## Start Entries provided

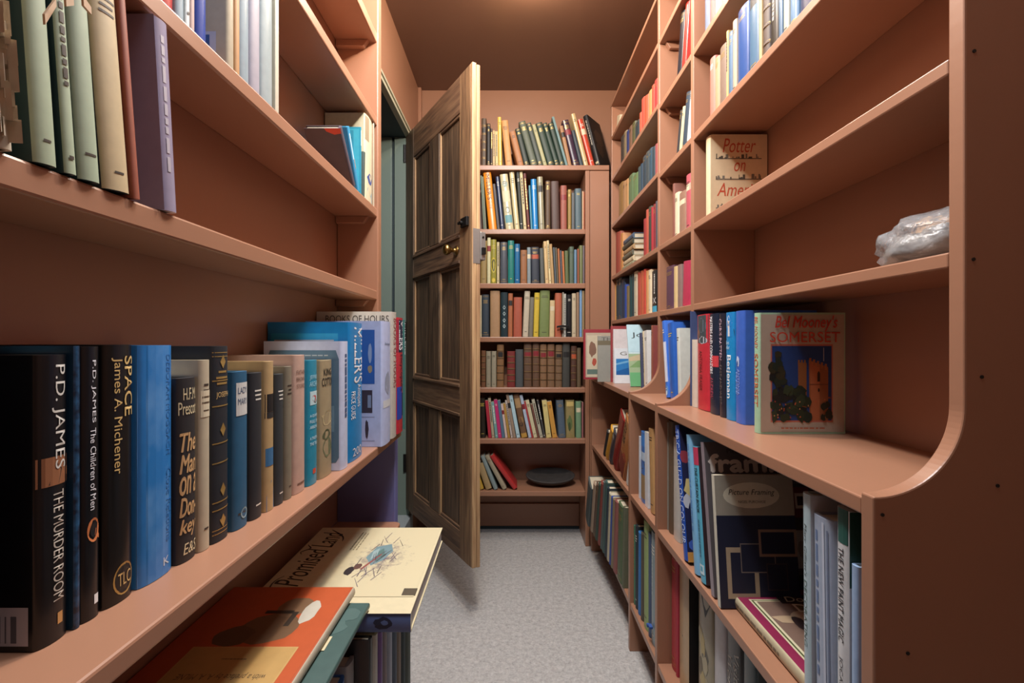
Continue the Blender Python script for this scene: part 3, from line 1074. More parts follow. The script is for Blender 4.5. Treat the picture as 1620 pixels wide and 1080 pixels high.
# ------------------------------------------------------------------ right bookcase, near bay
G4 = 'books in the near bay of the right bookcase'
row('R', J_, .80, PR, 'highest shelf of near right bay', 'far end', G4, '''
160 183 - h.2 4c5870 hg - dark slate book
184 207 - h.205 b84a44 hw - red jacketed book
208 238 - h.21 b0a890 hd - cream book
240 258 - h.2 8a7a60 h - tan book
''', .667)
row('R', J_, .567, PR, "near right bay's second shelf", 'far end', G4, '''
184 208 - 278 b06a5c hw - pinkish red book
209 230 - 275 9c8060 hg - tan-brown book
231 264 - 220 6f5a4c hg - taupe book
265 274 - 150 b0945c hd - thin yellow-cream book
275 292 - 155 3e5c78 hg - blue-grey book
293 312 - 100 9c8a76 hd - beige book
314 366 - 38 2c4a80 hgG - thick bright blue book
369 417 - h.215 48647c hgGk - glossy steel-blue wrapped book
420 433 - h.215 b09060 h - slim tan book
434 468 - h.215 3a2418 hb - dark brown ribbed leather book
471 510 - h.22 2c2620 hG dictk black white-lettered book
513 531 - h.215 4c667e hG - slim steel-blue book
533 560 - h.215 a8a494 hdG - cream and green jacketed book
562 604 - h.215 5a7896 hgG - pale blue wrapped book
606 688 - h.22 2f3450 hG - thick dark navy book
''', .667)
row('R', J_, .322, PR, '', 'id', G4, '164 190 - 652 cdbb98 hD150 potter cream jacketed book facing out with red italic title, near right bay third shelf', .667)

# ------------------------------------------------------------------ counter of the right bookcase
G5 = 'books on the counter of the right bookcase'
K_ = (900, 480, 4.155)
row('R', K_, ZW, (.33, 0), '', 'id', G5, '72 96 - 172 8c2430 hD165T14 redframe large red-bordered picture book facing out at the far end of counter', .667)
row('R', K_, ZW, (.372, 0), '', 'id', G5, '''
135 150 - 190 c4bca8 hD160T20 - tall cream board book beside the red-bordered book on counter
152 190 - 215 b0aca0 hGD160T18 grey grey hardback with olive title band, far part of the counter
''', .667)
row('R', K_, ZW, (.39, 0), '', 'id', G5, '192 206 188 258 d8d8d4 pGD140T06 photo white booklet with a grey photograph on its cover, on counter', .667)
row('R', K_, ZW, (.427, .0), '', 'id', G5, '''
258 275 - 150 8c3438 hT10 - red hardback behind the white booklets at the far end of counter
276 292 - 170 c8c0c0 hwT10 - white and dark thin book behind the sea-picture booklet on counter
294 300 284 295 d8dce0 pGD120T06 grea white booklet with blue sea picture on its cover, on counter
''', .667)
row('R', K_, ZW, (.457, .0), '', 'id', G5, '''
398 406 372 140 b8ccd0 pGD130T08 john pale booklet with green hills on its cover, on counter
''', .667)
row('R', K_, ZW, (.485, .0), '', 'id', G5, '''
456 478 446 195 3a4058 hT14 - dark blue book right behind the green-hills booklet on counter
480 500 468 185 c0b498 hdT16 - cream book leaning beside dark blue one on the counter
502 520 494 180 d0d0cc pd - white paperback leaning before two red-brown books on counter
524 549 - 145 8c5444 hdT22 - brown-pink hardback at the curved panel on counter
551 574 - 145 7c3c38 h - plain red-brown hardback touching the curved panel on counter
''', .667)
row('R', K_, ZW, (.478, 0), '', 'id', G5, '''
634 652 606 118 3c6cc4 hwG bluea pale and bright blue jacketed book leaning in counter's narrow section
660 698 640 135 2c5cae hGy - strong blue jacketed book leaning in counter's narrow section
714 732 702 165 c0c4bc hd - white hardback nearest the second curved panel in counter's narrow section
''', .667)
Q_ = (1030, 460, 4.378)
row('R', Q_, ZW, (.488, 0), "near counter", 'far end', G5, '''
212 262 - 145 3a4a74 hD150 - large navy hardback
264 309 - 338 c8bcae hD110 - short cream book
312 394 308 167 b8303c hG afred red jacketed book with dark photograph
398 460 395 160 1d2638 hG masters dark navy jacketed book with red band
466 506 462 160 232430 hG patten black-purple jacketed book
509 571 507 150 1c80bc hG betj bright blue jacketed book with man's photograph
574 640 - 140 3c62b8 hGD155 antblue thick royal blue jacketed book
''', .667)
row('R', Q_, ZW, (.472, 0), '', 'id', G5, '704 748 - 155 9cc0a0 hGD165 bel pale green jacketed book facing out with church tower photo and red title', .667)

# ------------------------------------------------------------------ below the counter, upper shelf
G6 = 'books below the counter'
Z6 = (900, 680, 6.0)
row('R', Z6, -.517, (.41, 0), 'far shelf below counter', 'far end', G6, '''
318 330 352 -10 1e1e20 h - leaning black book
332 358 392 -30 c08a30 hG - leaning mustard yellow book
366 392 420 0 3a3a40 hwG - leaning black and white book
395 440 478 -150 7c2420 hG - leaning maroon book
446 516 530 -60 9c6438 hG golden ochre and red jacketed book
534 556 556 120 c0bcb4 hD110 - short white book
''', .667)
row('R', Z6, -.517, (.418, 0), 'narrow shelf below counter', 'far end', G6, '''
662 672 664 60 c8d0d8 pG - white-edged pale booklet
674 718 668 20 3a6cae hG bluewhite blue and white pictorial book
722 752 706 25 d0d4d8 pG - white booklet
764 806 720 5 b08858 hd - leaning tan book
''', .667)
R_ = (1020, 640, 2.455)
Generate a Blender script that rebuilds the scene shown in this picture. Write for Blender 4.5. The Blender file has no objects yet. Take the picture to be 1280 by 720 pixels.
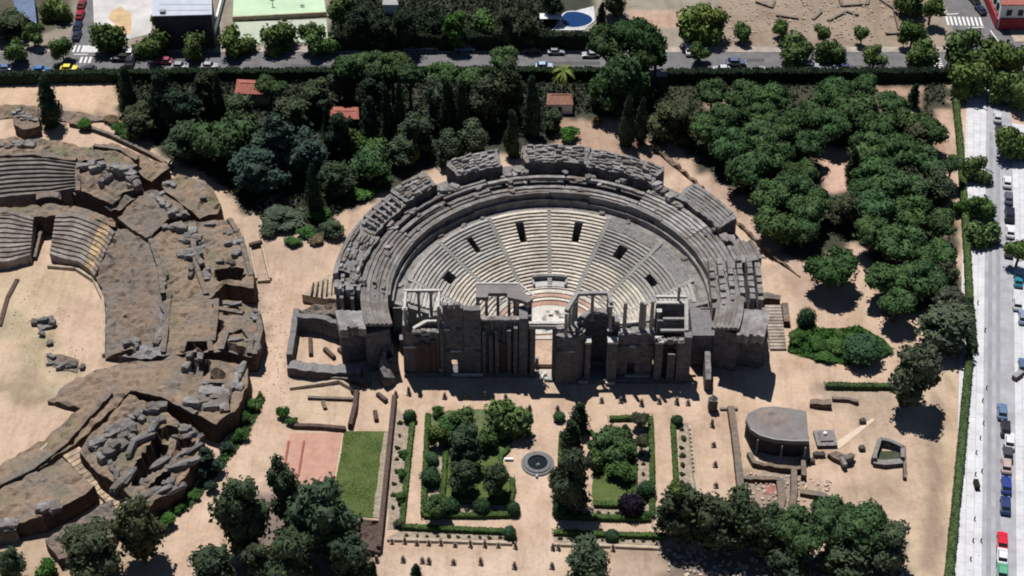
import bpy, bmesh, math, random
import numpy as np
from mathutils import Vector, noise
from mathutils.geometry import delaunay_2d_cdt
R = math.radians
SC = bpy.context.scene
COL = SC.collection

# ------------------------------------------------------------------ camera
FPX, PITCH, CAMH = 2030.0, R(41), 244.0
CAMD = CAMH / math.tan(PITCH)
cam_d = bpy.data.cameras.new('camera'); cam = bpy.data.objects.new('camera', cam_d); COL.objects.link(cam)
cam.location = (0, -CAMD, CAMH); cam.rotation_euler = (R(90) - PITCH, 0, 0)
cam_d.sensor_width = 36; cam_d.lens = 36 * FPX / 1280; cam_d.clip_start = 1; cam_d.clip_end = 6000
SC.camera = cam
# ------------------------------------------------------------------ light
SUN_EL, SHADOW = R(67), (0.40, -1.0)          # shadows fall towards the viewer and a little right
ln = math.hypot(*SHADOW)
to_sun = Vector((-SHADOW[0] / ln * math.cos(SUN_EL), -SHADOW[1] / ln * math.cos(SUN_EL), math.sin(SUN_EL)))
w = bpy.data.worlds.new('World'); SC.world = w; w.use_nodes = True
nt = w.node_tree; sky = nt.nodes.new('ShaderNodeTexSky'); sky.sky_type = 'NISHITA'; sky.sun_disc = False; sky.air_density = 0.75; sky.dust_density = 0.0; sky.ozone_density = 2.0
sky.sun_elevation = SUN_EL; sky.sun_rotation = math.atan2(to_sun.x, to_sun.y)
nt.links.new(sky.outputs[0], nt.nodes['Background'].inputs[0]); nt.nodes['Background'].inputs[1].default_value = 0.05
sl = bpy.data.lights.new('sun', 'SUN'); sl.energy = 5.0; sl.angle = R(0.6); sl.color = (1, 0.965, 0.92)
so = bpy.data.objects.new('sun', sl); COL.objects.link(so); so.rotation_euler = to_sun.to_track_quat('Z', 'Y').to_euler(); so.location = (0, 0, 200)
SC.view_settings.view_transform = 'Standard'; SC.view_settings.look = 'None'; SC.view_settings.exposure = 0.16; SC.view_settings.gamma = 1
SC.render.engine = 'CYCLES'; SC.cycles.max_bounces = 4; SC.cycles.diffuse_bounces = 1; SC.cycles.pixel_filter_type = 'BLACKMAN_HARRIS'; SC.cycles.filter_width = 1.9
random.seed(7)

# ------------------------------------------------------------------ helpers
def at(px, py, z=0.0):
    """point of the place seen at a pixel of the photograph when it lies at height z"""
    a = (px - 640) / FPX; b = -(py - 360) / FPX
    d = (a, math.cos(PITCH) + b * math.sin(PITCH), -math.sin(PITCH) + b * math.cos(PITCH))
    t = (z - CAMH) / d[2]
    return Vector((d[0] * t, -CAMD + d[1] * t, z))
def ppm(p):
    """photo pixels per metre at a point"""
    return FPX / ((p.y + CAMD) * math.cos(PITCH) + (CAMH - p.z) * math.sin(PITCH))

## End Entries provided

**Required work**: Repeat only the lines from the one with "Generate a Blender" down to the one with "COL = SC.collection", word for word and both included, and leave the pictures out.

**Response to this task**:
Generate a Blender script that rebuilds the scene shown in this picture. Write for Blender 4.5. The Blender file has no objects yet. Take the picture to be 1280 by 720 pixels.
import bpy, bmesh, math, random
import numpy as np
from mathutils import Vector, noise
from mathutils.geometry import delaunay_2d_cdt
R = math.radians
SC = bpy.context.scene
COL = SC.collection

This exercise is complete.